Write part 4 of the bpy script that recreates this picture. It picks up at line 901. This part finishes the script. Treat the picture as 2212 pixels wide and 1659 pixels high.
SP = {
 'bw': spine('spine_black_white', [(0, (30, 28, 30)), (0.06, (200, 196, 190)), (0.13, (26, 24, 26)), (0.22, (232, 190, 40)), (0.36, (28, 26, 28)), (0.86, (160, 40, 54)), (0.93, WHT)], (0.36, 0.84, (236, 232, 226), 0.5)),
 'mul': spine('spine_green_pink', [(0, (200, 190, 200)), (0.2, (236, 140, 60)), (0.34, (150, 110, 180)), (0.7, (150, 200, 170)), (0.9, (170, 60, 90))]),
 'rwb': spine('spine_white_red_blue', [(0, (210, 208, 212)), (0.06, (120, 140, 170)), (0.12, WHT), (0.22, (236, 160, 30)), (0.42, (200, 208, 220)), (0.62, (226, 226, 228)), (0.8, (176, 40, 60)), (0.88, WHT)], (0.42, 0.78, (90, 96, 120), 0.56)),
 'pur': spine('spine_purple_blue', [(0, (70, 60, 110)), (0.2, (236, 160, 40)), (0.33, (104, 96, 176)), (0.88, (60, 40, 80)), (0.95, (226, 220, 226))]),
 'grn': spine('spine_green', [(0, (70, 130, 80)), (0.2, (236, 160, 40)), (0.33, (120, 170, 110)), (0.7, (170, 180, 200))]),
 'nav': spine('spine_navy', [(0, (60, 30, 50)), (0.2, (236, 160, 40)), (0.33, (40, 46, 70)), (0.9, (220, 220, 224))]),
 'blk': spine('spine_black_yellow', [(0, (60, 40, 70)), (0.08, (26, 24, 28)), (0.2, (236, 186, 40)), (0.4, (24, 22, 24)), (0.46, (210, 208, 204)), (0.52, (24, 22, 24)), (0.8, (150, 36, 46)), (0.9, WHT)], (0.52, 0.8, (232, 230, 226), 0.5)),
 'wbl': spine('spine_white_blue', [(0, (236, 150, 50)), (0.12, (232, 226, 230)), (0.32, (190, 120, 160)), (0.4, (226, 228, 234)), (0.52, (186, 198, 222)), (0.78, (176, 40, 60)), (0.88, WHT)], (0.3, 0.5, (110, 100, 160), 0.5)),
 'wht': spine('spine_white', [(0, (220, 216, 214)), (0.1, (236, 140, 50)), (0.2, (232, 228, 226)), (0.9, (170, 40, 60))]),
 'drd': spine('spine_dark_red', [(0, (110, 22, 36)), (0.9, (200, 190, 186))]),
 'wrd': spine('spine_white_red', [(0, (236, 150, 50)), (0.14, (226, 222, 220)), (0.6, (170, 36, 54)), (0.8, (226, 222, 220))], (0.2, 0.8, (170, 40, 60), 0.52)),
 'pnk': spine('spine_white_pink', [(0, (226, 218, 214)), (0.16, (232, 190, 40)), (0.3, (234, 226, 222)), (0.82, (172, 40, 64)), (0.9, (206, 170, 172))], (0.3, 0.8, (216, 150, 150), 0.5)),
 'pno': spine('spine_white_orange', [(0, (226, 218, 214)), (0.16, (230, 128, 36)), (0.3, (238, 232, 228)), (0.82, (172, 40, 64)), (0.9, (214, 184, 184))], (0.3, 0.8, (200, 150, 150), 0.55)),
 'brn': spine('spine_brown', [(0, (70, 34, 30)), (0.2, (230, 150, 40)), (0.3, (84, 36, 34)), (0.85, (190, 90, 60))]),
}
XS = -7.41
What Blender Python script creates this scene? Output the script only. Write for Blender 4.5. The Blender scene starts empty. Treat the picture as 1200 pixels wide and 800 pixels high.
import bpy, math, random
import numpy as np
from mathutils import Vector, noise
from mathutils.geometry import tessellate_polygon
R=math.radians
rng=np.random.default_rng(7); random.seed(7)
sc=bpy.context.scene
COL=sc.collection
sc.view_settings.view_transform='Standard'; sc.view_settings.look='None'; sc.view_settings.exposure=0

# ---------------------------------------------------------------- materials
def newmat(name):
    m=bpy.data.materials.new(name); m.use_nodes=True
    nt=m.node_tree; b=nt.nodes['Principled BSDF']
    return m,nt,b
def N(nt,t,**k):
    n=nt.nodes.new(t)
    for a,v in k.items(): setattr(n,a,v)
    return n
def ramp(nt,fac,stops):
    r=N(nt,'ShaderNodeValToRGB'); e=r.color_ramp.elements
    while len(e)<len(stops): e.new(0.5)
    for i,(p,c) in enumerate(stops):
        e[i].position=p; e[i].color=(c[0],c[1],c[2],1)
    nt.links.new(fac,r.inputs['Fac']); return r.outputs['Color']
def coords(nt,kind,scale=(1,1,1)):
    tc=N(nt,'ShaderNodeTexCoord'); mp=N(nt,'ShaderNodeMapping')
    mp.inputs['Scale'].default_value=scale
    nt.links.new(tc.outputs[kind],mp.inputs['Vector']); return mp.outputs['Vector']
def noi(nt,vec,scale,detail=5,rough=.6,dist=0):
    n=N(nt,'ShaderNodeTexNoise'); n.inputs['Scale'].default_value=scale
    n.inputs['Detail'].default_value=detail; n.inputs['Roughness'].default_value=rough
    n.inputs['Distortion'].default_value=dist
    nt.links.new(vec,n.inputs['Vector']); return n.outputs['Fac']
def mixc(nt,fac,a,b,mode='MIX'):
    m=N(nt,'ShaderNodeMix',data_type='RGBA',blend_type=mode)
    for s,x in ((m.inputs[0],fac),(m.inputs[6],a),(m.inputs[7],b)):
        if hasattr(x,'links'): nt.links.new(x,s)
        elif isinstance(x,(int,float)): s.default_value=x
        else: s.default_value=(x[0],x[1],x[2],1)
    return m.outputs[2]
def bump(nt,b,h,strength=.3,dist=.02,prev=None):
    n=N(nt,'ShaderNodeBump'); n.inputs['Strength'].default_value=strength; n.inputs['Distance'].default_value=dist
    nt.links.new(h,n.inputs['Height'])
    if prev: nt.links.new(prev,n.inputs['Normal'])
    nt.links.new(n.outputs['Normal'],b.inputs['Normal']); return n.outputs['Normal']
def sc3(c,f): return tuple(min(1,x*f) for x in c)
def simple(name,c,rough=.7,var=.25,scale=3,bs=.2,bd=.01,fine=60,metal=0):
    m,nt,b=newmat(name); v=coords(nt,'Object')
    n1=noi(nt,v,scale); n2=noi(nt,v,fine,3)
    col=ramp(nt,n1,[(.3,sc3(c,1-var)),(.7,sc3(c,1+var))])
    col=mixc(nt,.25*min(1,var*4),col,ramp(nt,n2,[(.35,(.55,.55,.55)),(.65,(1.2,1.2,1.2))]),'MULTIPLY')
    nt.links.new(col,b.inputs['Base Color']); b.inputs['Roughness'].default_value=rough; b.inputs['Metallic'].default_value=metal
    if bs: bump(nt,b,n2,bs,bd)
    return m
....
### YOUR GOAL
Using the entries above, find all lines with "scene". Copy them.

### OUTPUT OF THE EXERCISE
What Blender Python script creates this scene? Output the script only. Write for Blender 4.5. The Blender scene starts empty. Treat the picture as 1200 pixels wide and 800 pixels high.
sc=bpy.context.scene